Mortgage rates creating ‘tug-of-war’ with affordability: Fannie Mae

Mortgage rates creating 'tug-of-war' with affordability: Fannie Mae

The Federal Reserve cut interest rates by 25 basis points at their final meeting of 2024 with a majority of central bank officials now expecting to only cut rates twice in 2025. What kind of impacts could this have on mortgage rates and the US housing market?

Fannie Mae (Federal National Mortgage Association) chief economist Mark Palim sits down with Josh Lipton talk about more about pricing trends in the housing market.

Fannie Mae’s affiliate organization, the Federal Home Loan Mortgage Corporation (or Freddie Mac), is scheduled to release the latest mortgage rate figures Thursday morning.

“The key issue for the housing market in the United States, for sure, has been affordability, of which high mortgage rates [are] definitely part of that discussion and it’s also being renter affordability,” Palim says. “The Fed today came out and ratified… bond market investor concerns about whether inflation would be as stickier than it looked six months ago, or that they even looked at the beginning of the year. So you should expect mortgage rates to… remain a little higher than they might have otherwise been.”

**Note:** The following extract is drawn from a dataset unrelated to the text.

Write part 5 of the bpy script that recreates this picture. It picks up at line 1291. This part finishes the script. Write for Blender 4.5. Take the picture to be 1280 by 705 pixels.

Palim describes mortgage rates, a key component for the lock-in effect for homeowners, as being in a “tug-of-war” with housing affordability: “People don’t want to move and give up that 3% mortgage rate and affordability. We started the year with existing home sales running at 4.2 million; we’re ending the year running… around 4 million. So you’re seeing the higher rates relative to where they were a few years ago really starting to affect demand.”